Requirements: Return, exactly as written, every line from the first line of the data below through the line that contains "col = S.collection".

------------------------

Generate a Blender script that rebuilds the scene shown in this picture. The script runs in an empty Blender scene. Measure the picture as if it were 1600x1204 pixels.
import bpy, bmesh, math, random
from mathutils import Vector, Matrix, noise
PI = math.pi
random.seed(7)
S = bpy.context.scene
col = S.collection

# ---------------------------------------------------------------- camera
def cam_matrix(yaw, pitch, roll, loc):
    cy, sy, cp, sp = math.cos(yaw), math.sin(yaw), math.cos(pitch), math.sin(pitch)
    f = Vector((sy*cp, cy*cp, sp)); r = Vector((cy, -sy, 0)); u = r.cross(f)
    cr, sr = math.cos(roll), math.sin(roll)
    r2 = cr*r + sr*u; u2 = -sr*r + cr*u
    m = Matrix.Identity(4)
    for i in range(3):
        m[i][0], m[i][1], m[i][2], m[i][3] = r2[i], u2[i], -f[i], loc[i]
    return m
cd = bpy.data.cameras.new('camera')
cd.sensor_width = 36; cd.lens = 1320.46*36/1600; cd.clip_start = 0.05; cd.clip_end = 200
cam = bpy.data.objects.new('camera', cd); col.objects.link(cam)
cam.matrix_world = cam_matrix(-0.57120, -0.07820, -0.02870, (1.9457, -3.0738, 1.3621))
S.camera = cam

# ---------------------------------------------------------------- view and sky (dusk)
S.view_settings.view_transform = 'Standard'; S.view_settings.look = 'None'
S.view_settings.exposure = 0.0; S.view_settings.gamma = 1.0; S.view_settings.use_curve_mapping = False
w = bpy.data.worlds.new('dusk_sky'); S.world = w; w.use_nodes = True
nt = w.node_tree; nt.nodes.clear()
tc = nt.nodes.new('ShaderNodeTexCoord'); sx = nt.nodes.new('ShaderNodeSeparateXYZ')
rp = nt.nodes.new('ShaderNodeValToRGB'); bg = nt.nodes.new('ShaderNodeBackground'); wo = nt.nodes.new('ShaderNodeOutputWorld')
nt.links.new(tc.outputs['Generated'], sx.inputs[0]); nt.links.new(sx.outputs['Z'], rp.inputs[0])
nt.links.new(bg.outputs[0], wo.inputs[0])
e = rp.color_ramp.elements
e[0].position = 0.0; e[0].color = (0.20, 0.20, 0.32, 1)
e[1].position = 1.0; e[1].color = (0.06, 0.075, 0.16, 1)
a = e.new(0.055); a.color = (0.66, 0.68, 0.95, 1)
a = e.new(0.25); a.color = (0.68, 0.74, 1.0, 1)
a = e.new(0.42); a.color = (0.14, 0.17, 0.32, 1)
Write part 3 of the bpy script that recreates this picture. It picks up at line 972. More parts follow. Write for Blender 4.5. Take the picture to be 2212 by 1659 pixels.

------------------------

Complete answer:
Generate a Blender script that rebuilds the scene shown in this picture. The script runs in an empty Blender scene. Measure the picture as if it were 1600x1204 pixels.
import bpy, bmesh, math, random
from mathutils import Vector, Matrix, noise
PI = math.pi
random.seed(7)
S = bpy.context.scene
col = S.collection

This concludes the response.